8. 40 Practice Problems (Sample 10)

  1. Cannizzaro reaction is given by: (a) Acetaldehyde (b) Formaldehyde (c) Propanone (d) Both (a) and (c) — (b)
  2. Tollens’ reagent: (a) AgNO3+NH4OH (b) CuSO4 (c) Fehling A+B (d) DNP — (a)
  3. Most acidic among: (a) HCOOH (b) CH3COOH (c) C2H5COOH (d) CH3CH2CH2COOH — (a)
  4. Aldol product of acetaldehyde: (a) Acetone (b) Crotonaldehyde (c) 3-hydroxybutanal (d) Acetic acid — (c)
  5. Wolff-Kishner reduction converts C=O to: (a) CH-OH (b) CH2 (c) C-Cl (d) C-NH2 — (b)
  6. Most reactive towards nucleophilic addition: (a) HCHO (b) CH3CHO (c) CH3COCH3 (d) C6H5CHO — (a)
  7. Iodoform test gives positive result with all EXCEPT: (a) Ethanol (b) Acetaldehyde (c) Acetone (d) Methanol — (d)
  8. HVZ reaction is given by: (a) Aldehydes (b) Ketones (c) Carboxylic acids with α-H (d) Esters — (c)
  9. Etard’s reagent: (a) CrO2Cl2 (b) PCC (c) KMnO4 (d) NaBH4 — (a)
  10. Decarboxylation of sodium acetate gives: (a) Methane (b) Ethane (c) Ethanol (d) Acetic acid — (a)

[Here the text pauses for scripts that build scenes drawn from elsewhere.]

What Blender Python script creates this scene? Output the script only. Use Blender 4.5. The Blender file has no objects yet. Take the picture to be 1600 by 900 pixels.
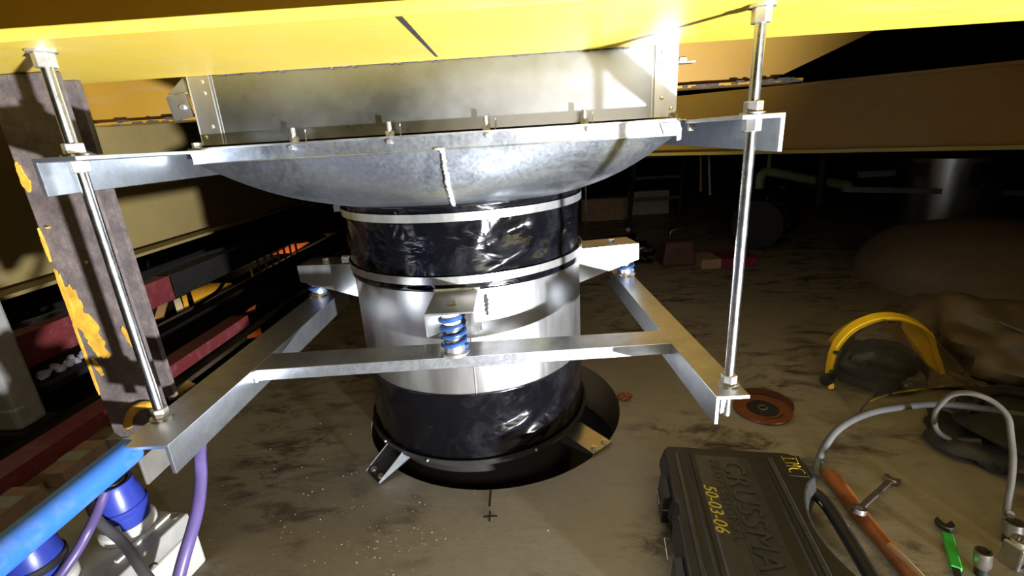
import bpy, bmesh, math, random
from mathutils import Vector, Matrix
random.seed(7)
S = bpy.context.scene
COL = S.collection
PI = math.pi

# ------------------------------------------------------------------ camera
cd = bpy.data.cameras.new('camera'); cam = bpy.data.objects.new('camera', cd); COL.objects.link(cam)
cd.sensor_width = 36.0; cd.lens = 740.0 / 1600.0 * 36.0; cd.clip_start = 0.02; cd.clip_end = 60
_r = Vector((0.99819, 0.01310, -0.05872)); _u = Vector((0.05187, 0.30687, 0.95034)); _f = Vector((-0.03047, 0.95166, -0.30563))
M = Matrix((( _r.x, _u.x, -_f.x, 0), (_r.y, _u.y, -_f.y, 0), (_r.z, _u.z, -_f.z, 0), (0, 0, 0, 1)))
M.translation = Vector((0.15418, -1.25865, 0.79425))
cam.matrix_world = M
S.camera = cam

# ------------------------------------------------------------------ world, lights, exposure
w = bpy.data.worlds.new('dark_hall'); S.world = w; w.use_nodes = True
w.node_tree.nodes['Background'].inputs[0].default_value = (1.0, 0.80, 0.58, 1)
w.node_tree.nodes['Background'].inputs[1].default_value = 0.004
S.view_settings.view_transform = 'Standard'
S.view_settings.look = 'None'
S.view_settings.exposure = 0.0
S.view_settings.gamma = 1.0
S.view_settings.use_curve_mapping = False

def aim(o, loc, target):
    o.location = loc
    o.rotation_euler = (Vector(target) - Vector(loc)).to_track_quat('-Z', 'Y').to_euler()

# LED work lamp standing on the floor, right of and behind the photographer
ld = bpy.data.lights.new('work_lamp_light', 'SPOT'); lo = bpy.data.objects.new('work_lamp_light', ld); COL.objects.link(lo)
ld.energy = 1300; ld.color = (0.93, 0.96, 1.0); ld.spot_size = math.radians(80); ld.spot_blend = 0.85; ld.shadow_soft_size = 0.035
aim(lo, (1.40, -2.10, 0.055), (0.25, -0.42, 1.12))
# warm diffuse fill, added behind the camera to brighten the floor
ad = bpy.data.lights.new('fill_light', 'AREA'); ao = bpy.data.objects.new('fill_light', ad); COL.objects.link(ao)
ad.energy = 2.5; ad.spread = math.radians(75); ad.color = (1.0, 0.86, 0.68); ad.shape = 'RECTANGLE'; ad.size = 1.0; ad.size_y = 0.5
aim(ao, (0.45, -2.2, 0.90), (0.25, -0.62, 0.0))
# lamps of the lower deck in the far left
for _p, _e in (((-2.5, 2.2, 0.25), 14), ((-1.8, 1.3, -0.05), 5), ((-2.5, 4.2, 0.3), 20)):
    pd = bpy.data.lights.new('deck_light', 'SPOT'); po = bpy.data.objects.new('deck_light', pd); COL.objects.link(po)
    pd.energy = _e; pd.color = (1.0, 0.78, 0.45); pd.spot_size = math.radians(120); pd.spot_blend = 0.6; pd.shadow_soft_size = 0.05
    aim(po, _p, (_p[0], _p[1], -1))

# ------------------------------------------------------------------ materials
MATS = {}
def nmat(name):
    m = bpy.data.materials.new(name); m.use_nodes = True
    MATS[name] = m
    nt = m.node_tree
    return m, nt, nt.nodes['Principled BSDF']
def ramp(nt, fac, stops):
    n = nt.nodes.new('ShaderNodeValToRGB'); e = n.color_ramp.elements
    while len(e) < len(stops): e.new(0.5)
    for i, (p, c) in enumerate(stops):
        e[i].position = p; e[i].color = (*c, 1) if len(c) == 3 else c
    nt.links.new(fac, n.inputs[0]); return n.outputs[0]
def noise(nt, scale, detail=6, rough=0.6, vec=None, dist=0.0):
    n = nt.nodes.new('ShaderNodeTexNoise'); n.inputs['Scale'].default_value = scale
    n.inputs['Detail'].default_value = detail; n.inputs['Roughness'].default_value = rough; n.inputs['Distortion'].default_value = dist
    if vec: nt.links.new(vec, n.inputs['Vector'])
    return n.outputs['Fac']
def coord(nt, scale=(1, 1, 1), rot=(0, 0, 0)):
    t = nt.nodes.new('ShaderNodeTexCoord'); g = nt.nodes.new('ShaderNodeMapping')
    g.inputs['Scale'].default_value = scale; g.inputs['Rotation'].default_value = rot
    nt.links.new(t.outputs['Object'], g.inputs[0]); return g.outputs[0]
def mixc(nt, fac, a, b):
    n = nt.nodes.new('ShaderNodeMix'); n.data_type = 'RGBA'
    if hasattr(fac, 'is_linked'): nt.links.new(fac, n.inputs[0])
    else: n.inputs[0].default_value = fac
    for k, v in ((6, a), (7, b)):
        if hasattr(v, 'is_linked'): nt.links.new(v, n.inputs[k])
        else: n.inputs[k].default_value = (*v, 1)
    return n.outputs[2]
def bump(nt, h, strength, dist, b):
    n = nt.nodes.new('ShaderNodeBump'); n.inputs['Strength'].default_value = strength; n.inputs['Distance'].default_value = dist
    nt.links.new(h, n.inputs['Height']); nt.links.new(n.outputs[0], b.inputs['Normal'])
def simple(name, col, rough=0.5, metal=0.0, var=0.25, scale=30, bmp=0.0):
    m, nt, b = nmat(name)
    v = coord(nt); f = noise(nt, scale, 5, 0.6, v)
    lo_ = tuple(c * (1 - var) for c in col); hi_ = tuple(min(1, c * (1 + var)) for c in col)
    nt.links.new(ramp(nt, f, [(0.3, lo_), (0.7, hi_)]), b.inputs['Base Color'])
    b.inputs['Roughness'].default_value = rough; b.inputs['Metallic'].default_value = metal
    if bmp: bump(nt, f, bmp, 0.01, b)
    return m
def paint_steel(name, col, worn, wornpos=0.66, rough=0.5):
    m, nt, b = nmat(name)
    v = coord(nt); f = noise(nt, 2.2, 5, 0.6, v); g = noise(nt, 9, 8, 0.7, v, 0.3); s = noise(nt, 6, 6, 0.65, coord(nt, (0.6, 4, 4)))
    c0 = ramp(nt, f, [(0.3, tuple(c * 0.88 for c in col)), (0.7, tuple(min(1, c * 1.06) for c in col))])
    c1 = mixc(nt, ramp(nt, s, [(0.52, (0, 0, 0)), (0.75, (0.45, 0.45, 0.45))]), c0, tuple(0.55 * c + 0.16 for c in col))
    c2 = mixc(nt, ramp(nt, g, [(wornpos, (0, 0, 0)), (wornpos + 0.05, (1, 1, 1))]), c1, worn)
    nt.links.new(c2, b.inputs['Base Color']); b.inputs['Roughness'].default_value = rough
    bump(nt, g, 0.12, 0.01, b)
    return m
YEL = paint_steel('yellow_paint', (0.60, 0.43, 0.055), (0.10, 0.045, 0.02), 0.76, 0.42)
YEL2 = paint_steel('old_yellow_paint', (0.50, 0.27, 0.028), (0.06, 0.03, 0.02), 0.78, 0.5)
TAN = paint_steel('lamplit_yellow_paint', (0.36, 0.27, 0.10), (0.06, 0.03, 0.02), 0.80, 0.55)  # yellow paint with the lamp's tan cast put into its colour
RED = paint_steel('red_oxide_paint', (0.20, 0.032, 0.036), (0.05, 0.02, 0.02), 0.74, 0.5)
BLUE = paint_steel('blue_paint', (0.025, 0.13, 0.48), (0.03, 0.08, 0.2), 0.80, 0.45)

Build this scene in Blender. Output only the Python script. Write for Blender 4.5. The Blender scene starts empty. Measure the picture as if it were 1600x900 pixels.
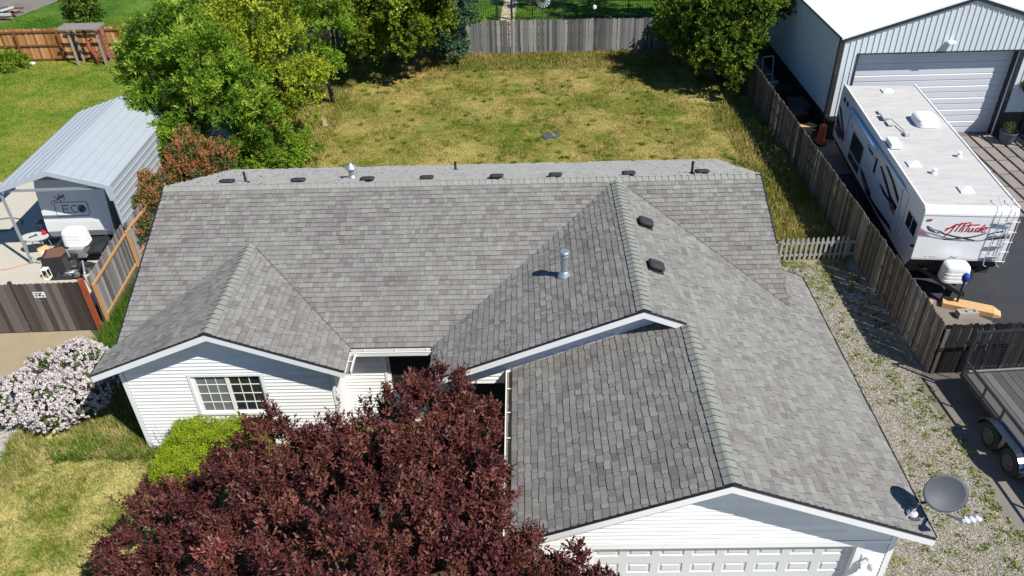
import bpy, math, random
import numpy as np
from mathutils import Vector, Matrix
random.seed(7); rng = np.random.default_rng(7)
D = bpy.data; SC = bpy.context.scene
COL = SC.collection

# ------------------------------------------------------------------ camera, sky, sun, exposure
YAW, PITCH, ROLL = math.radians(1.4707), math.radians(35.4085), math.radians(-1.9422)
CAM = Vector((10.737, -19.388, 14.933))
w = Vector((-math.sin(YAW)*math.cos(PITCH), math.cos(YAW)*math.cos(PITCH), -math.sin(PITCH)))
r0 = Vector((math.cos(YAW), math.sin(YAW), 0)); u0 = r0.cross(w)
cr = math.cos(ROLL)*r0 + math.sin(ROLL)*u0; cu = -math.sin(ROLL)*r0 + math.cos(ROLL)*u0
cd = D.cameras.new('camera'); cam = D.objects.new('camera', cd); COL.objects.link(cam)
cam.matrix_world = Matrix(((cr.x, cu.x, -w.x, CAM.x), (cr.y, cu.y, -w.y, CAM.y), (cr.z, cu.z, -w.z, CAM.z), (0, 0, 0, 1)))
cd.sensor_width = 36; cd.lens = 1237.39*36/1600; cd.clip_start = 0.5; cd.clip_end = 2000
SC.camera = cam
SUN_EL, SUN_AZ = math.radians(49.5), math.radians(128.0)      # azimuth clockwise from +Y
wd = D.worlds.new("World"); SC.world = wd; wd.use_nodes = True
nt = wd.node_tree; bg = nt.nodes['Background']
sky = nt.nodes.new('ShaderNodeTexSky'); sky.sky_type = 'NISHITA'; sky.sun_disc = False
sky.sun_elevation = SUN_EL; sky.sun_rotation = SUN_AZ; sky.air_density = 1.0; sky.dust_density = 0.1; sky.ozone_density = 6.0
hs = nt.nodes.new('ShaderNodeHueSaturation'); hs.inputs['Saturation'].default_value = 1.12; nt.links.new(sky.outputs[0], hs.inputs['Color']); nt.links.new(hs.outputs[0], bg.inputs[0]); bg.inputs[1].default_value = 0.075
sl = D.lights.new('sun', 'SUN'); sl.energy = 4.9; sl.angle = math.radians(0.53); sl.color = (1.0, 0.955, 0.87)
so = D.objects.new('sun', sl); COL.objects.link(so)
tosun = Vector((math.sin(SUN_AZ)*math.cos(SUN_EL), math.cos(SUN_AZ)*math.cos(SUN_EL), math.sin(SUN_EL)))
so.rotation_euler = tosun.to_track_quat('Z', 'Y').to_euler(); so.location = (30, -30, 40)
SC.view_settings.view_transform = 'Standard'; SC.view_settings.look = 'None'
SC.view_settings.exposure = 0.47; SC.view_settings.gamma = 1.0
SC.cycles.max_bounces = 6; SC.cycles.diffuse_bounces = 3; SC.cycles.transparent_max_bounces = 4

# ------------------------------------------------------------------ helpers
def tag(o, label=None, cat=None, group=None, kind=None):
    if label: o['label'] = label
    if cat: o['category'] = cat
    if group: o['group'] = group
    if kind: o['kind'] = kind
    return o

def empty(name, label, cat, loc=(0, 0, 0), rz=0.0, group=None):
    o = D.objects.new(name, None); COL.objects.link(o); o.empty_display_size = 0.2
    o.location = loc; o.rotation_euler = (0, 0, rz)
    return tag(o, label, cat, group)

def link(name, me, parent=None, mw=None):
    o = D.objects.new(name, me); COL.objects.link(o)
    if parent: o.parent = parent
    if mw is not None: o.matrix_local = mw
    return o

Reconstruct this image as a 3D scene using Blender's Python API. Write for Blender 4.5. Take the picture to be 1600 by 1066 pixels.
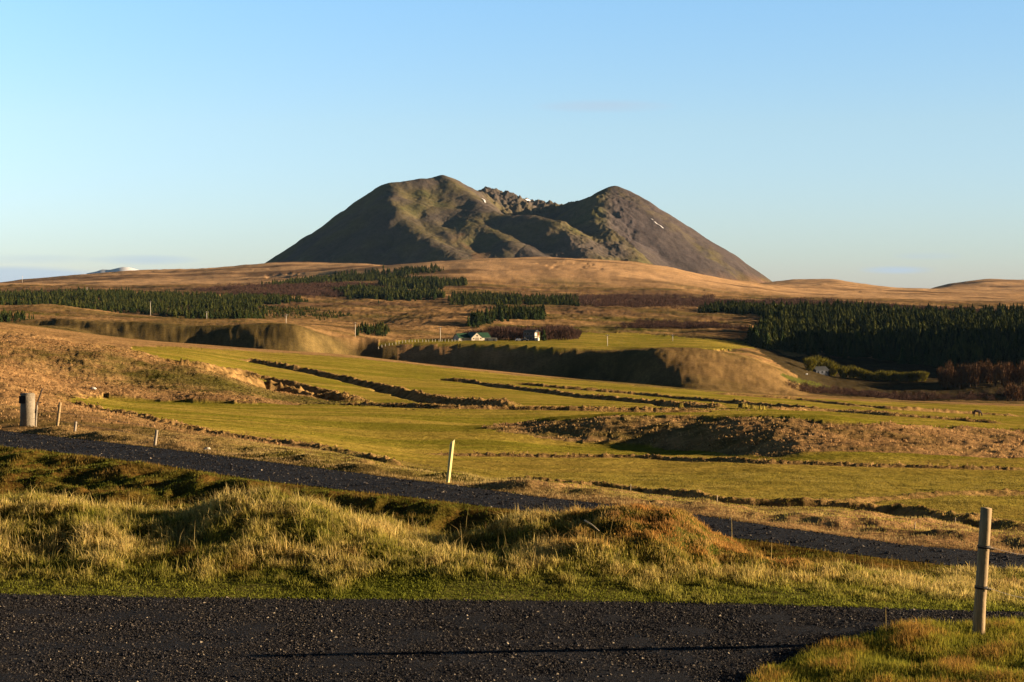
import bpy, math, random
import numpy as np
from mathutils import Vector
# ------------------------------------------------------------------ camera, sky, sun, exposure
S = bpy.context.scene
for o in list(bpy.data.objects): bpy.data.objects.remove(o)
C = S.collection
F, HY = 2400.0, 450.0            # focal length in photo pixels; eye level row of the photo
cam_d = bpy.data.cameras.new('camera'); cam = bpy.data.objects.new('camera', cam_d); C.objects.link(cam)
cam.location = (0, 0, 0); cam.rotation_euler = (math.radians(90), 0, 0)
cam_d.sensor_width = 36; cam_d.lens = 36*F/1600; cam_d.shift_y = -(533-HY)/1600
cam_d.clip_start = 0.1; cam_d.clip_end = 60000
S.camera = cam
SUN_AZ, SUN_EL = math.radians(86), math.radians(10.5)      # azimuth clockwise from +Y
SD = Vector((math.sin(SUN_AZ)*math.cos(SUN_EL), math.cos(SUN_AZ)*math.cos(SUN_EL), math.sin(SUN_EL)))
sl = bpy.data.lights.new('sun', 'SUN'); sun = bpy.data.objects.new('sun', sl); C.objects.link(sun)
sl.energy = 5.0; sl.angle = math.radians(0.5); sl.color = (1, .74, .47)
sun.rotation_euler = (-SD).to_track_quat('-Z', 'Y').to_euler()
w = bpy.data.worlds.new('World'); S.world = w; w.use_nodes = True
nt = w.node_tree; nt.nodes.clear()
def wn(t, **k):
    n = nt.nodes.new(t)
    for a, b in k.items(): setattr(n, a, b)
    return n
wo = wn('ShaderNodeOutputWorld'); bg = wn('ShaderNodeBackground'); sky = wn('ShaderNodeTexSky')
sky.sky_type = 'NISHITA'; sky.sun_disc = False
sky.sun_elevation = SUN_EL; sky.sun_rotation = SUN_AZ
sky.altitude = 100; sky.air_density = 1.0; sky.dust_density = 0.2; sky.ozone_density = 1.6
bg.inputs['Strength'].default_value = 0.118
# thin far clouds, laid out by direction in the sky
tc = wn('ShaderNodeTexCoord'); sx = wn('ShaderNodeSeparateXYZ'); nt.links.new(tc.outputs['Generated'], sx.inputs[0])
def wm(op, a, b=None, c=None):
    n = wn('ShaderNodeMath', operation=op)
    for i, v in enumerate((a, b, c)):
        if v is None: continue
        if isinstance(v, (int, float)): n.inputs[i].default_value = v
        else: nt.links.new(v, n.inputs[i])
    return n.outputs[0]
U = wm('DIVIDE', sx.outputs[0], wm('MAXIMUM', sx.outputs[1], .05))
V = wm('DIVIDE', sx.outputs[2], wm('MAXIMUM', sx.outputs[1], .05))
cx = wn('ShaderNodeCombineXYZ'); nt.links.new(wm('MULTIPLY', U, 14), cx.inputs[0]); nt.links.new(wm('MULTIPLY', V, 110), cx.inputs[1])
cn = wn('ShaderNodeTexNoise'); cn.inputs['Scale'].default_value = 1; cn.inputs['Detail'].default_value = 6; nt.links.new(cx.outputs[0], cn.inputs['Vector'])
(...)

Frequently Asked Questions

Q1. NEET 2027 weightage of this chapter?

3–4 questions = 12–16 marks. Top-5 organic chapter.

Q2. Mechanism vs reaction — what to memorise?

Memorise both for nucleophilic addition, aldol, Cannizzaro. Memorise reactions only (not mechanism) for Tollens’, Fehling’s, iodoform.